Context switching. Research suggests it takes 10–25 minutes to regain deep focus after an interruption. A 30-minute meeting that breaks up a focused work block can cost 60–80 minutes of productive time.
Are shorter meetings always better?
Not always, but shorter meetings are generally more focused. A well-run 15-minute meeting can accomplish what a poorly run 60-minute meeting cannot. The key is having a clear agenda and the right people in the room.
How do I justify reducing meetings to my team?
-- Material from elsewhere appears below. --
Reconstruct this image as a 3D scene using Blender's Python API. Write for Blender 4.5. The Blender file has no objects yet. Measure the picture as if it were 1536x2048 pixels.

Show the numbers. When a team sees that their weekly sync costs $28,000/year, they naturally start asking whether the time is well spent. Use a meeting cost calculator to make the cost visible, then propose specific alternatives for low-value meetings.
What are good alternatives to meetings?
Async communication (email, chat, shared docs), recorded video updates (for status reports), written proposals with comment threads (for decisions), and office hours (for questions that don't need a scheduled meeting).
How often should I audit recurring meetings?
At least quarterly. Check each recurring meeting against three questions: Does it still serve its original purpose? Could the same outcome be achieved async? Does every invitee need to be there? Cancel or restructure any meeting that fails all three.